Análitico

Posdemocracia

26 jun. 2019
Frei Betto
El banquero David Rockefeller declaró lo siguiente a Newsweek International en febrero de 1999: “En los últimos años existe una tendencia a la democracia y a la economía de mercado en muchas partes del mundo. Eso ha reducido el papel de los gobiernos, lo que resulta favorable para los hombres de negocios (…) Pero la otra cara de la moneda es que alguien tiene que ocupar el lugar de los gobiernos, y el business me parece la institución lógica para hacerlo.”

La caída del Muro de Berlín en 1989 marcó el rechazo al estatismo. En 1979, Hayek, un gurú del neoliberalismo, ya abogaba por “destronar la política” en nombre de la “espontaneidad” del mercado: “La política ha asumido un lugar demasiado importante, se ha tornado muy onerosa y perjudicial al absorber mucha energía mental y muchos recursos materiales.”

Es lo que viene sucediendo en el mundo entero. Decepcionados con la política y los políticos, los electores optan por elegir empresarios, con la esperanza de que gobiernen el país tan bien como dirigieran sus empresas. En la larga lista de empresarios convertidos en gobernantes se encuentran Berlusconi (1994) en Italia; Piñera (2010 y 2018) en Chile; Macri (2015) en Argentina; Trump (2016) en los Estados Unidos y Macron (2017) en Francia.

Esos hombres tienen la ambición de administrar el estado como una empresa familiar, tal como prometió Erdogan al asumir el gobierno de Turquía. Desde esa óptica, se desprestigia a las instituciones democráticas y se las considera un estorbo al desempeño del presidente-CEO. Este, convencido de su carisma, adopta una práctica “decisionista”, término acuñado por el jurista nazi Carl Schmitt en su Teología política (1922) para denotar el modo de tomar decisiones con autoridad y determinación, sin preocuparse por las consecuencias.

Sin embargo, se produce un proceso de debilitamiento del Estado y de fortalecimiento de las corporaciones empresariales y de la institución fiadora de la libertad del capital en lo relativo a los derechos de la ciudadanía: las fuerzas armadas. El Estado, ahora una institución híbrida, se despolitiza, se reduce a la función de mero gestor, lo que explica la eliminación de la Filosofía y la Sociología en las universidades públicas. Las corporaciones asumen el papel de nuevos sujetos políticos, y sus tentáculos se extienden por las redes del estado, como demuestra Lava Jato, sobre todo en los casos de Petrobras y Odebrecht, y las bancadas corporativas del Congreso Nacional.
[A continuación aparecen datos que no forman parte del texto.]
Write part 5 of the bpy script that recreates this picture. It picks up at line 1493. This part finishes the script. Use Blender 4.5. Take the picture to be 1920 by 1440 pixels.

Un fenómeno semejante se dio con la modernidad –que desbancó la reforma gregoriana de los siglos XI y XII– cuando el Estado-Iglesia le cedió su lugar a las instituciones democráticas, ahora amenazadas por la “privatización” del espacio público y de los derechos civiles, como muestra la propuesta de capitalización de la reforma de la Seguridad Social. El deber del Estado se desplaza a la defensa de los privilegios de la elite empresarial y bancaria.

En el Estado-Iglesia, la ideología predominante era la teología. En el Estado-empresa, la garantía de la hegemonía cultural es la laicidad de las empresas mecenas, como otrora Petrobras o la multiplicidad de institutos culturales del sistema S, de los bancos y de otras corporaciones como Google, Amazon, Facebook, etc.

El advenimiento del Estado-empresa es una prueba de la “revolución pasiva” descrita por Gramsci, esto es, reformar para preservar, o en palabras de otro italiano, Lampedusa, “cambiar para que todo siga igual”.

La corporocracia es el rostro de la posdemocracia. Y entre las corporaciones se incluyen las fuerzas armadas, supuestamente despolitizadas. De ahí el disgusto del presidente-avatar y del poder Ejecutivo-empresario con la insumisión de los parlamentarios y el poder judicial. En la lógica de cualquier empresa, los que se oponen a las decisiones del mando deben ser sumariamente excluidos. El Brasil de las corporaciones por encima de todo y del dios creado a imagen y semejanza de ellas por encima de todos.

Ante esa amenaza, el desafío consiste en intensificar la repolitización de la política y la desprivatización del Estado. Eso solo se dará mediante el fortalecimiento de las instituciones democráticas y, sobre todo, de los movimientos sociales, a fin de ampliar los mecanismos del protagonismo popular en la esfera del poder.